WHAT YOU SHOULD DO: Take the lines beginning with the one that contains "Recreate this scene" and ending with the one that contains "from mathutils.geometry import", and set them down exactly. Omit all pictures.

AVAILABLE RECORDS:
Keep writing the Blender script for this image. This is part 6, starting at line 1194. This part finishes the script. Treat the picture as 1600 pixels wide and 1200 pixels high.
...
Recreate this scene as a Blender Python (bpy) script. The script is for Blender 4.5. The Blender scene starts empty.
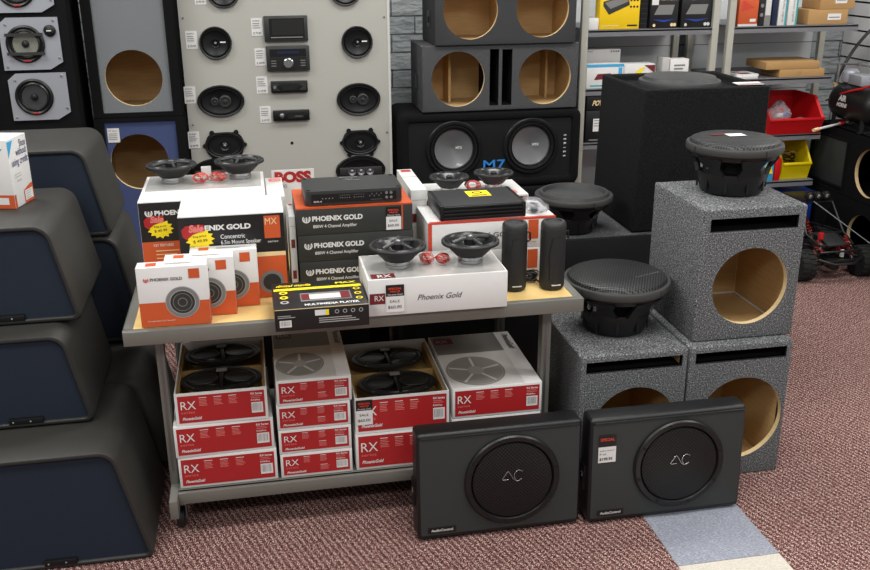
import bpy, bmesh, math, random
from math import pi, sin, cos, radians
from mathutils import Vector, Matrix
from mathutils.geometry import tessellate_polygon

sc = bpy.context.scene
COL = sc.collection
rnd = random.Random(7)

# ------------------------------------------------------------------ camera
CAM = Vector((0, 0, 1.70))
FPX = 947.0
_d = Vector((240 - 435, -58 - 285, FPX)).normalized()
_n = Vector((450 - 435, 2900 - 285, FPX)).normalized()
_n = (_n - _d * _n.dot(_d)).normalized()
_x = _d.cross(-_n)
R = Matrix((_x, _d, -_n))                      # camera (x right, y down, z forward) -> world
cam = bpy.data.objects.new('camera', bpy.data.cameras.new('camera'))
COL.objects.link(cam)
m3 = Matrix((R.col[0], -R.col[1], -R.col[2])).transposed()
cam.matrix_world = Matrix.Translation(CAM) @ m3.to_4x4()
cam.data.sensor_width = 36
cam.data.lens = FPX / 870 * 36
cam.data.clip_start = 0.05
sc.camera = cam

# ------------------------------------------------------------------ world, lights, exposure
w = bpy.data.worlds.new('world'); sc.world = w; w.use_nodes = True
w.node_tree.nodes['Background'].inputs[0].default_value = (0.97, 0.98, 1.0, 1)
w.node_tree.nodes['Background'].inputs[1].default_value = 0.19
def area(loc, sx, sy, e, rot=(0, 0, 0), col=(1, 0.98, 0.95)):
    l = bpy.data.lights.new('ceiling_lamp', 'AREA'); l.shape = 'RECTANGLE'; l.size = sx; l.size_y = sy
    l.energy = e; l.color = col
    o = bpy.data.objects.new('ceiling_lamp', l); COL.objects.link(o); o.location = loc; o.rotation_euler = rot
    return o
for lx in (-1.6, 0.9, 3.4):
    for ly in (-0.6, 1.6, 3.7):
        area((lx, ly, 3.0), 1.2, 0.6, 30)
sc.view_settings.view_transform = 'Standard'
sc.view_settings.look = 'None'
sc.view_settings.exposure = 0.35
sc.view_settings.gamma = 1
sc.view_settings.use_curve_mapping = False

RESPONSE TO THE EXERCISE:
Recreate this scene as a Blender Python (bpy) script. The script is for Blender 4.5. The Blender scene starts empty.
import bpy, bmesh, math, random
from math import pi, sin, cos, radians
from mathutils import Vector, Matrix
from mathutils.geometry import tessellate_polygon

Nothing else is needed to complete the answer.